### TASK GOAL
Copy each line of the material below that includes the string "pixels".

:: MATERIAL

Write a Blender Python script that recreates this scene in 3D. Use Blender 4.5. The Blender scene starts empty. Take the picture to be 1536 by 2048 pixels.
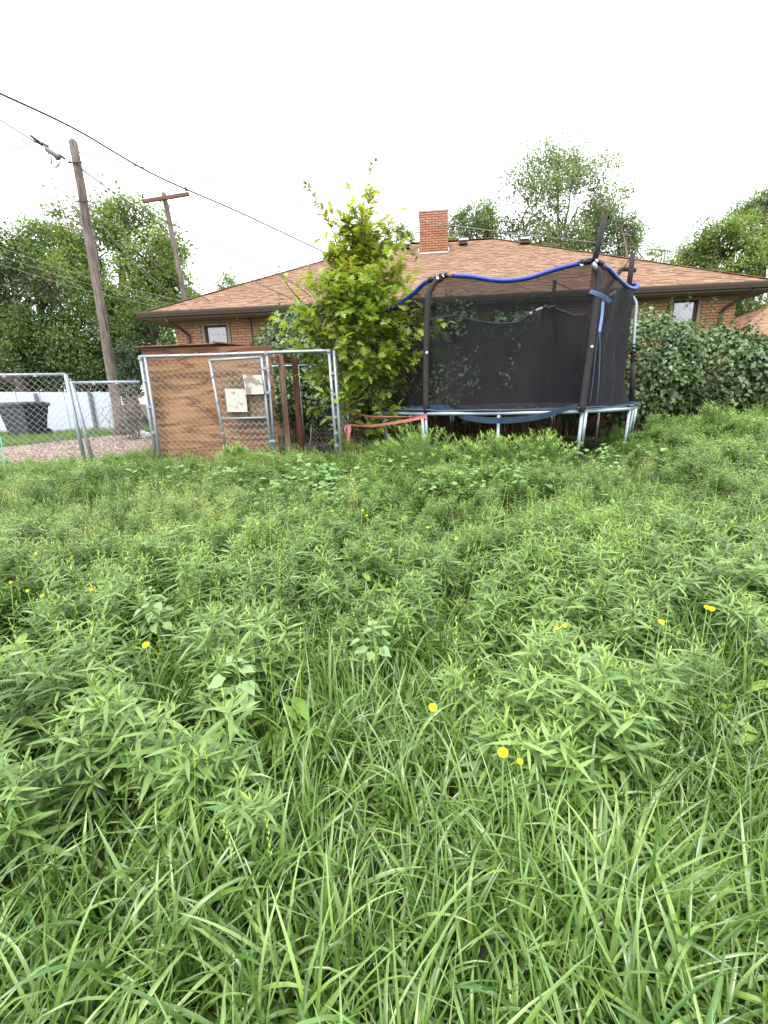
import bpy, math, random
import numpy as np
from math import sin, cos, pi, radians, sqrt, atan2
from mathutils import Vector, Matrix, noise

scene = bpy.context.scene
root_col = scene.collection

# ------------------------------------------------------------------ camera
CAM_H, PITCH, ROLL, FPX = 1.25, radians(14.6), radians(-1.85), 890.0
cam_data = bpy.data.cameras.new("camera")
cam_data.sensor_fit = 'VERTICAL'
cam_data.sensor_height = 36.0
cam_data.lens = FPX / 2048.0 * 36.0
cam_data.clip_start = 0.02
cam_data.clip_end = 2000
cam = bpy.data.objects.new("camera", cam_data)
root_col.objects.link(cam)
CAM_R = Matrix.Rotation(pi / 2 - PITCH, 4, 'X') @ Matrix.Rotation(ROLL, 4, 'Z')
cam.matrix_world = Matrix.Translation((0, 0, CAM_H)) @ CAM_R
scene.camera = cam

# ------------------------------------------------------------------ world, sun, exposure
world = bpy.data.worlds.new("World")
scene.world = world
world.use_nodes = True
nt = world.node_tree
nt.nodes.clear()
w_out = nt.nodes.new('ShaderNodeOutputWorld')
w_bg = nt.nodes.new('ShaderNodeBackground')
w_sky = nt.nodes.new('ShaderNodeTexSky')
w_sky.sky_type = 'NISHITA'
w_sky.sun_disc = False
w_sky.sun_elevation = radians(58)
w_sky.sun_rotation = radians(205)
w_sky.dust_density = 4.0
w_mul = nt.nodes.new('ShaderNodeVectorMath'); w_mul.operation = 'SCALE'; w_mul.inputs['Scale'].default_value = 1.0
w_mix = nt.nodes.new('ShaderNodeMix'); w_mix.data_type = 'RGBA'
w_tc = nt.nodes.new('ShaderNodeTexCoord')
w_noise = nt.nodes.new('ShaderNodeTexNoise'); w_noise.inputs['Scale'].default_value = 2.2; w_noise.inputs['Detail'].default_value = 6
w_ramp = nt.nodes.new('ShaderNodeMapRange')
w_ramp.inputs[1].default_value = 0.35; w_ramp.inputs[2].default_value = 0.7
w_ramp.inputs[3].default_value = 0.80; w_ramp.inputs[4].default_value = 0.95
nt.links.new(w_tc.outputs['Generated'], w_noise.inputs['Vector'])
nt.links.new(w_noise.outputs['Fac'], w_ramp.inputs[0])
nt.links.new(w_ramp.outputs[0], w_mix.inputs[0])
nt.links.new(w_sky.outputs[0], w_mul.inputs[0])
nt.links.new(w_mul.outputs[0], w_mix.inputs[6])
w_mix.inputs[7].default_value = (10.2, 10.4, 10.9, 1)      # bright even cloud deck over the blue
nt.links.new(w_mix.outputs[2], w_bg.inputs[0])
w_bg.inputs[1].default_value = 0.12
nt.links.new(w_bg.outputs[0], w_out.inputs[0])

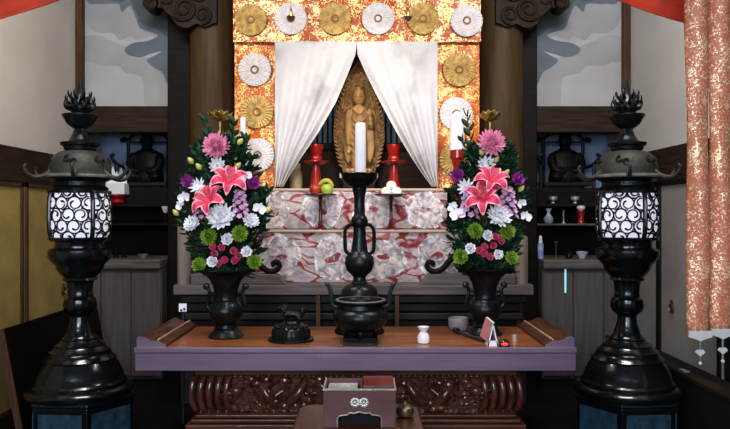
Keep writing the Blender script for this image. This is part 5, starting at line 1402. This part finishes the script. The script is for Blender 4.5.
Hb = PZ(390, 2.185) - DZ; wb = 36.5 * k; D = .16; wbb = wb * .97
# front board with ogee opening
op = [(-22 * k, 0), (-22 * k, 8.5 * k), (-20.5 * k, 11 * k), (-16.5 * k, 11.8 * k), (-12 * k, 12.2 * k), (-10.5 * k, 14 * k), (-5 * k, 13.8 * k), (0, 15.2 * k)]
op = op + [(-x, z) for x, z in reversed(op[:-1])]
front = [(-wbb, 0)] + op + [(wbb, 0), (wb, Hb), (-wb, Hb)]
m = MB()
# split into quads against the top edge to avoid concave n-gon trouble
tops = [(-wb, Hb)] + [(x, Hb) for x, z in op] + [(wb, Hb)]
bots = [(-wbb, 0)] + op + [(wbb, 0)]
for i in range(len(bots) - 1):
    if abs(bots[i + 1][0] - bots[i][0]) < 1e-6: continue
    m.prism([bots[i], bots[i + 1], tops[i + 1], tops[i]], 0, .008)
m.box(-wb, wb, D - .008, D, .0, Hb); m.box(-wb, -wb + .008, .008, D - .008, 0, Hb); m.box(wb - .008, wb, .008, D - .008, 0, Hb)
obj('box_body', m, 'box_lacquer', t, smooth=False)
obj('dark_inside', MB().box(-wb + .009, wb - .009, .02, D - .009, .001, Hb - .035), 'night', t, smooth=False)
obj('divider', MB().box(1 * k, 1 * k + .006, .009, D - .009, Hb - .035, Hb - .002), 'box_lacquer', t, smooth=False)
obj('opening_trim', MB().tube([(x, -.001, max(.0, z)) for x, z in op], .0024, 6), 'silver', t)
obj('rim_trim', MB().box(-wb - .001, wb + .001, -.002, .007, Hb - .001, Hb + .003).box(-wb - .001, -wb + .004, .007, D, Hb - .001, Hb + .002).box(wb - .004, wb + .001, .007, D, Hb - .001, Hb + .002), 'silver', t, smooth=False)
m = MB()
for cx_, r_ in ((-4.4, 5.6), (4.4, 5.6)):
    for i in range(10):
        a = 2 * PI * i / 10; m.ball(((cx_ + r_ * .62 * math.cos(a)) * k, -.001, 24.5 * k + r_ * .62 * k * math.sin(a)), (1.9 * k, .003, 1.9 * k), 0, 8, 6)
    m.ball((cx_ * k, -.001, 24.5 * k), (1.6 * k, .003, 1.6 * k), 0, 8, 6)
obj('crest', m, 'silver', t)
rt = thing('paper_bundle', 'pale papers lying in the left compartment of the lacquer box', 'papers', (BXC - 16 * k, 2.185 + D / 2, DZ + Hb - .034))
obj('paper_sheets', MB().box(-17 * k, 14 * k, -.066, .064, 0, .022), 'paper_stack', rt, smooth=False, bevel=.002)
obj('paper_hole', MB().lathe([(5 * k, .022), (5 * k, .0226)], 16, 0, Matrix.Translation((2 * k, -.03, 0)), sy=.6), 'night', rt)
rt = thing('red_case', 'small dark red lacquer case in the right compartment of the box', 'case', (BXC + 19 * k, 2.185 + D / 2, DZ + Hb - .034))
obj('case_body', MB().box(-15 * k, 15 * k, -.064, .064, 0, .042), 'box_red', rt, smooth=False, bevel=.002)
obj('case_rim', MB().box(-15.4 * k, 15.4 * k, -.066, -.06, .036, .045).box(-15.4 * k, 15.4 * k, .06, .066, .036, .045).box(-1 * k, 0, -.06, .06, .042, .045), 'box_lacquer', rt, smooth=False)
Y = 2.3; k = Y / F
rt = lathe_thing('bronze_bell_bowl', 'small round bronze bell bowl on the desk right of the box', 'bell', (PX(405, Y), Y, DZ), [(5 * k, 0), (8 * k, 1.5 * k), (9.3 * k, 5.5 * k), (8.2 * k, 9.5 * k), (4.5 * k, 12 * k), (1.5 * k, 12.6 * k)], 'old_brass')
obj('bell_knob', MB().ball((0, 0, 13 * k), (1.8 * k, 1.8 * k, 1.4 * k)), 'brass', rt)

# brocade banners at the right edge
def banner(px, label, Y, zb_py):
    k = Y / F
    t = thing('brocade_banner', label, 'banner', (PX(px, Y), Y, PZ(zb_py, Y)), group='hanging brocade banners')
    H = 1.93 - PZ(zb_py, Y)
    def fn(u, v):
        a = (u - .5) * 2
        wv = 11.2 * k
        return (a * wv * (1 + .04 * math.sin(v * 9)) + .003 * math.sin(v * 6), -.020 * (1 - a * a) + .004 * math.sin(v * 14 + a * 2), H * v)
    o = obj('cloth_strip', MB().grid(fn, 14, 60), 'banner_brocade', t, solid=.002)
    ew = 11.6 * k
    obj('end_plate', MB().prism([(-ew, .004), (-ew, -5 * k), (-.5 * ew, -6.5 * k), (0, -9 * k), (.5 * ew, -6.5 * k), (ew, -5 * k), (ew, .004)], -.022, -.016), 'silver_white', t, smooth=False)
    m = MB()
    m.prism([(-5 * k, -20 * k), (0, -24 * k), (5 * k, -20 * k), (3 * k, -17.5 * k), (-3 * k, -17.5 * k)], -.021, -.016)
    m.tube([(0, -.019, -8 * k), (0, -.019, -17 * k)], .0006, 5); m.tube([(0, -.019, -24 * k), (0, -.019, -30 * k)], .0006, 5)
    m.ball((0, -.019, -31 * k), 1.9 * k)
    obj('pendant', m, 'silver_white', t)
    m = MB(); m.tube([(-.03, 0, H), (.03, 0, H)], .006, 8); obj('hanging_bar', m, 'brass', t)
mat('silver_white', (.78, .76, .72), .35, metal=.3, var=.1, scale=40, bump=.1)
banner(697, 'orange and gold brocade banner hanging at the right edge, nearer the lantern', 2.0, 331)
banner(719.5, 'orange and gold brocade banner hanging at the right edge, outermost', 2.06, 329)

# red drapes at the upper corners
def drape(label, fnb, x0, x1, side):
    Y = 2.13
    def fn(u, v):
        px = x0 + (x1 - x0) * u
        zb = PZ(fnb(px), Y); zt = 1.925
        zb = min(zb, zt - .002)
        z = zb + (zt - zb) * v
        dz = z - zb
        fold = .016 * math.sin(dz * 38 + px * .02) * (1 - .3 * v) + .012 * noise.noise(Vector((px * .02, dz * 8, side)))
        return (PX(px, Y), Y - .02 + fold, z)
    o = obj('red_drape', MB().grid(fn, 60, 30), 'red_drape', None, solid=.004)
    tag(o, label, 'drape', 'red drapes over the opening')
drape('red cloth drape sweeping across the upper left corner', lambda p: 22 - .33 * p - .0004 * p * p, -120, 200, 1)
drape('red cloth drape sweeping across the upper right corner, behind the banners', lambda p: -2 + .325 * (p - 600) - (.0009 * (p - 640) ** 2 if p > 640 else 0), 420, 830, 2)

# ================================================================== LIGHT
def area(name, loc, target, size, energy, col, sy=None):
    ld = bpy.data.lights.new(name, 'AREA'); ld.energy = energy; ld.color = col; ld.size = size
    if sy: ld.shape = 'RECTANGLE'; ld.size_y = sy
    o = bpy.data.objects.new(name, ld); C.objects.link(o); o.location = loc
    o.rotation_euler = (Vector(target) - Vector(loc)).to_track_quat('-Z', 'Y').to_euler()
    return o
area('daylight_behind', (-.2, -1.6, 1.55), (0, 3.2, .9), 3.6, 92, (.82, .87, 1.0), 1.5)
area('daylight_window', (-.9, -1.2, 2.0), (0, 3.2, .6), .9, 26, (.72, .84, 1.0), .5)
area('wall_fill_left', (-1.0, 2.75, 2.68), (-1.1, 3.9, .9), .7, 28, (1.0, .96, .92), .5)  # added unseen fill that brightens the upper and side walls
area('wall_fill_right', (.95, 2.75, 2.68), (1.1, 3.9, .9), .7, 29, (1.0, .97, .94), .5)  # added unseen fill for the walls on the right half
def spot(name, loc, target, energy, col, ang, blend=.6, rad=.08):
    ld = bpy.data.lights.new(name, 'SPOT'); ld.energy = energy; ld.color = col; ld.spot_size = R(ang); ld.spot_blend = blend; ld.shadow_soft_size = rad
    o = bpy.data.objects.new(name, ld); C.objects.link(o); o.location = loc
    o.rotation_euler = (Vector(target) - Vector(loc)).to_track_quat('-Z', 'Y').to_euler()
spot('shrine_spot', (-.02, 2.75, 2.55), (-.03, 4.2, 1.40), 44, (1.0, .91, .82), 52)
spot('statue_fill', (-.03, 4.19, 2.03), (-.03, 4.5, 1.62), 3.0, (1.0, .86, .66), 110, .9, .06)  # added unseen fill inside the recess, lifts statue and halo
spot('statue_front_fill', (-.02, 3.5, 1.75), (-.02, 4.5, 1.5), 11, (1.0, .85, .65), 44)  # added unseen fill, brightens the statue from the front
spot('bouquet_spot', (-.02, 1.2, 2.6), (-.03, 3.1, .9), 85, (1.0, .93, .88), 46)
w = bpy.data.worlds.new('world'); bpy.context.scene.world = w; w.use_nodes = True
w.node_tree.nodes['Background'].inputs[0].default_value = (.55, .62, .75, 1)
w.node_tree.nodes['Background'].inputs[1].default_value = .15

# ================================================================== CAMERA
cam = bpy.data.cameras.new('camera'); cam.lens = F / 730 * 36; cam.sensor_width = 36; cam.clip_start = .05
co = bpy.data.objects.new('camera', cam); C.objects.link(co)
co.location = (0, 0, EYE); co.rotation_euler = (PI / 2, 0, 0)
sc = bpy.context.scene; sc.camera = co
sc.view_settings.view_transform = 'Standard'
sc.view_settings.look = 'Medium High Contrast'
sc.view_settings.exposure = 0
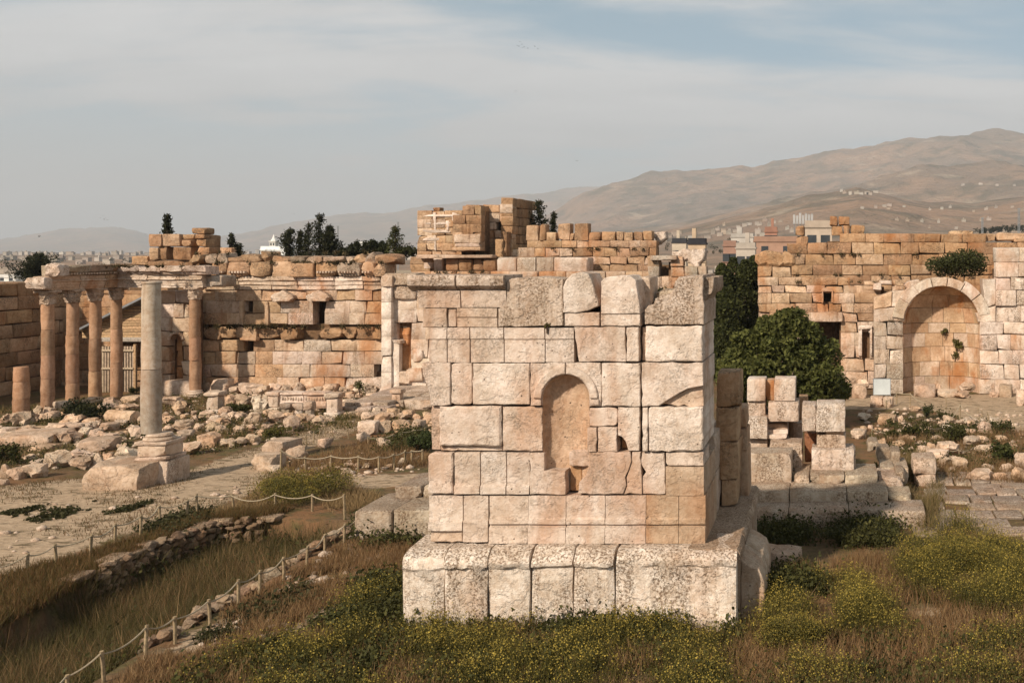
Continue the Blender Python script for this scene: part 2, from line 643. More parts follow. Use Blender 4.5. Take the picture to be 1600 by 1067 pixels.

::::

### COMPLETE RESPONSE
Write a Blender Python script that recreates this scene in 3D. Use Blender 4.5. The Blender scene starts empty. Take the picture to be 1536 by 2048 pixels.
Continue the Blender Python script for this scene: part 2, from line 643. More parts follow. Use Blender 4.5. Take the picture to be 1600 by 1067 pixels.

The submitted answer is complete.